Küçük bir dünyadan hayata başlayıp buralara geldin. Kızın beş dil bilip iki üniversitede birden okuyor. Senin yapamadığın her şeyi yapıyor… Açıkçası zor bir iş başarmışsın!
Kendini ve hayatı seversen emek vermeye başlıyorsun. O verdiğin emek, sana geri dönüyor. Kendini eğitmek için emek harcıyorsun, olumlu şeyler olmaya başlıyor. Sana gösterdiğim sevgi, bir gün bana dostluk olarak dönüyor. Ciddi olarak sevmeyi becermek lazım.
Şu anda erkek arkadaşın var mı?
Yok. Eda da “Birini bul da senden kurtulayım” diyor. Üç senedir yok. Ekimde 52 olacağım. Yaşlandım galiba…
Yaşlı durmuyorsun ama çok yaşamışsın.
Beraberliği çok ciddiye alıyorum. Seninle burada oturuyorum, saatlerdir konuşuyoruz. Ben birisiyle berabersem, bu kadar saat seninle oturamam mesela. Ne diyeceğim? “Ahmetciğim sen yemeği ısıt yiyiver” denir mi? Öbürü de benim anladığım bir dil değil.
Hangi dil?
Var ya hani, “Haftada iki gün buluşalım, senin evin senin olsun, benimki de benim”. Niye?
Evliliğin ne kadar sürdü?
Yedi sene. Artık sevgimiz bitmişti.
Peki bir daha 14 yaşına dönebilsen, Saklambaç’ın fotoroman yarışmasına girip Zeki Müren’le fotoroman çevirir miydin?
Benim isteğimle olmadı ki bunlar… Sadece sınıfın değil, okulun en iyi talebelerindendim. Okulu bıraktığım zaman iki öğretmenim ve müdür muavini eve geldiler. “Bırakın bu kız bari liseyi bitirsin” dediler. Hep 9-10. Fizikçi olmak isterdim. Çok isterdim. Matematik ve fiziği çok seviyordum.

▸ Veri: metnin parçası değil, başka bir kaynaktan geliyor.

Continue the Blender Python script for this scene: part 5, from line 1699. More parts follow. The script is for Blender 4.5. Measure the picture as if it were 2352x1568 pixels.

Kitap okumaya ne zaman başladın?
Bir gazeteci arkadaşım, 15 yaşındayken Jack London’ın “Demir Ökçe”sini vermişti. Kitapta “metafizik” kelimesi geçiyor, “Allah, bu ne demek?” diyorum. 60 sayfa acı çektim, hiçbir şey anlamadım. Beş senelik kitap dostluklarından sonra “Demir Ökçe” su gibi gitti. Öyle bir yere geldim ki, her şeyi okuyabilirim.
Bir listen yok yani…
Yok, canım ne isterse onu okurum. Nâzım’ın yeri apayrıdır tabii.